Return the listing below verbatim. Pictures do not belong in the copy.

# # # #

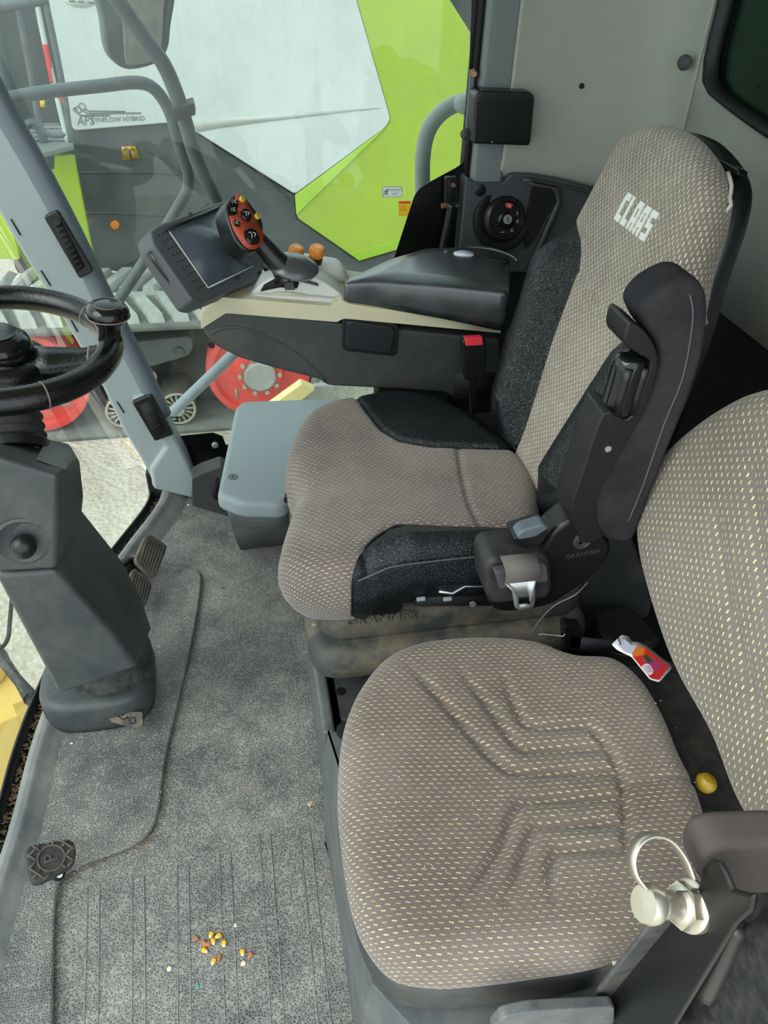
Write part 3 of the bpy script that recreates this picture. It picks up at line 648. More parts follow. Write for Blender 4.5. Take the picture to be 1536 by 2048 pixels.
rail_('grab_rail', [(38, 275), (48, 255), (66, 245), (80, 260), (92, 295), (96, 315)], 0.026, MGREY)
rail_('top_bar', [(-20, 16), (40, 8), (95, -2)], 0.03, MGREY)
panel('yellow_label', [(79, 202), (89, 201), (90, 214), (81, 215)], STICKY, 0.0, 0.01, fr5, bevel=0)
pf = Fr(hy(90, 285, 5.6), (1, 0, 0), (0, 1, 0)); pp = [pf.px(*p) for p in ((40, 246), (118, 246), (146, 284), (146, 290), (60, 312), (30, 300))]
pl = prism('platform', pp, pf, -0.03, 0.0, plastic('grey step plate', (128, 136, 136), 0.6, dirt=0.3), cb, 0.005)
for i in range(5):
    for j in range(6):
        box('plate_slot', pf.w(*pf.px(62+j*12+i*4, 250+i*8), 0.001), (0.030, 0.02, 0.004), DARKM, pl, bevel=0)
rail_('step_bracket', [(97, 300), (97, 335)], 0.035, MGREY, sm=0)
# track: belt, lugs, wheels, rollers
ZG, R0 = -1.92, 0.45; xr, xf = 0.12, -1.50; zc = ZG+R0; zr = zc
tr = thing('combine_track', (-0.7, 5.8, ZG), 'dusty rubber crawler track with red wheels on the neighbouring combine', 'track')
loop = []; NL = 0
top_r, top_f = 0.44, 0.50
def pth(s):                                   # s in metres along the belt, starting top rear going forward
    L = xr-xf
    if s < L: return np.array([xr-s, zc+R0]), np.array([0, 1.0]), np.array([-1.0, 0])
    s -= L
    if s < math.pi*R0:
        a = math.pi/2+s/R0; return np.array([xf+R0*math.cos(a), zc+R0*math.sin(a)]), np.array([math.cos(a), math.sin(a)]), np.array([-math.sin(a), math.cos(a)])
    s -= math.pi*R0
    if s < L: return np.array([xf+s, zc-R0]), np.array([0, -1.0]), np.array([1.0, 0])
    s -= L; a = -math.pi/2+s/R0
    return np.array([xr+R0*math.cos(a), zc+R0*math.sin(a)]), np.array([math.cos(a), math.sin(a)]), np.array([-math.sin(a), math.cos(a)])
LEN = 2*(xr-xf)+2*math.pi*R0; ya, yb = 5.2, 6.20
secs = []
for k in range(72):
    p, n, t = pth(LEN*k/72); secs.append([(p[0], ya, p[1]), (p[0], yb, p[1]), (p[0]-n[0]*0.05, yb, p[1]-n[1]*0.05), (p[0]-n[0]*0.05, ya, p[1]-n[1]*0.05)])
secs.append(secs[0]); loft('belt', secs, plastic('belt rubber', (104, 107, 103), 0.9, dirt=0.6, dcol=(150, 150, 142), dscale=4), tr, caps=False)
# one lug shape per side, shared by every repeat on the belt
LUGR = plastic('dusty lug rubber', (160, 164, 158), 0.85, dirt=0.6, dcol=(196, 198, 190), dscale=9)
def lugmesh(sgn):
    V = []; 
    for h, g in ((0.0, 1.15), (0.06, 0.80)):
        for y, ofs in ((0.0, 0.0), (0.46, 0.16*sgn)):
            for x in (-0.045*g, 0.045*g): V.append((x+ofs, y if h == 0 else (0.03 if y == 0 else 0.43), h))
    F = [(0, 1, 3, 2), (4, 6, 7, 5), (0, 4, 5, 1), (2, 3, 7, 6), (0, 2, 6, 4), (1, 5, 7, 3)]
    me = bpy.data.meshes.new('lug'); me.from_pydata(V, [], F); me.materials.append(LUGR); return me
lm = (lugmesh(-1), lugmesh(1)); NLUG = int(LEN/0.165)
for k in range(NLUG):
    for sd_ in (0, 1):
        p, n, t = pth((LEN*(k+0.5*sd_)/NLUG) % LEN)
        o = bpy.data.objects.new('lug', lm[sd_]); C.objects.link(o); o.parent = tr
        ex_ = -t; R = Matrix(((ex_[0], 0, n[0]), (0, 1, 0), (ex_[1], 0, n[1]))).to_4x4()
        o.matrix_local = Matrix.Translation(Vector((p[0], ya+(0.02 if sd_ == 0 else 0.52), p[1]))-Vector(wl(tr))) @ R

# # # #

*EXERCISE OUTPUT*
Write part 3 of the bpy script that recreates this picture. It picks up at line 648. More parts follow. Write for Blender 4.5. Take the picture to be 1536 by 2048 pixels.
rail_('grab_rail', [(38, 275), (48, 255), (66, 245), (80, 260), (92, 295), (96, 315)], 0.026, MGREY)
rail_('top_bar', [(-20, 16), (40, 8), (95, -2)], 0.03, MGREY)
panel('yellow_label', [(79, 202), (89, 201), (90, 214), (81, 215)], STICKY, 0.0, 0.01, fr5, bevel=0)
pf = Fr(hy(90, 285, 5.6), (1, 0, 0), (0, 1, 0)); pp = [pf.px(*p) for p in ((40, 246), (118, 246), (146, 284), (146, 290), (60, 312), (30, 300))]
pl = prism('platform', pp, pf, -0.03, 0.0, plastic('grey step plate', (128, 136, 136), 0.6, dirt=0.3), cb, 0.005)
for i in range(5):
    for j in range(6):
        box('plate_slot', pf.w(*pf.px(62+j*12+i*4, 250+i*8), 0.001), (0.030, 0.02, 0.004), DARKM, pl, bevel=0)
rail_('step_bracket', [(97, 300), (97, 335)], 0.035, MGREY, sm=0)
# track: belt, lugs, wheels, rollers
ZG, R0 = -1.92, 0.45; xr, xf = 0.12, -1.50; zc = ZG+R0; zr = zc
tr = thing('combine_track', (-0.7, 5.8, ZG), 'dusty rubber crawler track with red wheels on the neighbouring combine', 'track')
loop = []; NL = 0
top_r, top_f = 0.44, 0.50
def pth(s):                                   # s in metres along the belt, starting top rear going forward
    L = xr-xf
    if s < L: return np.array([xr-s, zc+R0]), np.array([0, 1.0]), np.array([-1.0, 0])
    s -= L
    if s < math.pi*R0:
        a = math.pi/2+s/R0; return np.array([xf+R0*math.cos(a), zc+R0*math.sin(a)]), np.array([math.cos(a), math.sin(a)]), np.array([-math.sin(a), math.cos(a)])
    s -= math.pi*R0
    if s < L: return np.array([xf+s, zc-R0]), np.array([0, -1.0]), np.array([1.0, 0])
    s -= L; a = -math.pi/2+s/R0
    return np.array([xr+R0*math.cos(a), zc+R0*math.sin(a)]), np.array([math.cos(a), math.sin(a)]), np.array([-math.sin(a), math.cos(a)])
LEN = 2*(xr-xf)+2*math.pi*R0; ya, yb = 5.2, 6.20
secs = []
for k in range(72):
    p, n, t = pth(LEN*k/72); secs.append([(p[0], ya, p[1]), (p[0], yb, p[1]), (p[0]-n[0]*0.05, yb, p[1]-n[1]*0.05), (p[0]-n[0]*0.05, ya, p[1]-n[1]*0.05)])
secs.append(secs[0]); loft('belt', secs, plastic('belt rubber', (104, 107, 103), 0.9, dirt=0.6, dcol=(150, 150, 142), dscale=4), tr, caps=False)
# one lug shape per side, shared by every repeat on the belt
LUGR = plastic('dusty lug rubber', (160, 164, 158), 0.85, dirt=0.6, dcol=(196, 198, 190), dscale=9)
def lugmesh(sgn):
    V = []; 
    for h, g in ((0.0, 1.15), (0.06, 0.80)):
        for y, ofs in ((0.0, 0.0), (0.46, 0.16*sgn)):
            for x in (-0.045*g, 0.045*g): V.append((x+ofs, y if h == 0 else (0.03 if y == 0 else 0.43), h))
    F = [(0, 1, 3, 2), (4, 6, 7, 5), (0, 4, 5, 1), (2, 3, 7, 6), (0, 2, 6, 4), (1, 5, 7, 3)]
    me = bpy.data.meshes.new('lug'); me.from_pydata(V, [], F); me.materials.append(LUGR); return me
lm = (lugmesh(-1), lugmesh(1)); NLUG = int(LEN/0.165)
for k in range(NLUG):
    for sd_ in (0, 1):
        p, n, t = pth((LEN*(k+0.5*sd_)/NLUG) % LEN)
        o = bpy.data.objects.new('lug', lm[sd_]); C.objects.link(o); o.parent = tr
        ex_ = -t; R = Matrix(((ex_[0], 0, n[0]), (0, 1, 0), (ex_[1], 0, n[1]))).to_4x4()
        o.matrix_local = Matrix.Translation(Vector((p[0], ya+(0.02 if sd_ == 0 else 0.52), p[1]))-Vector(wl(tr))) @ R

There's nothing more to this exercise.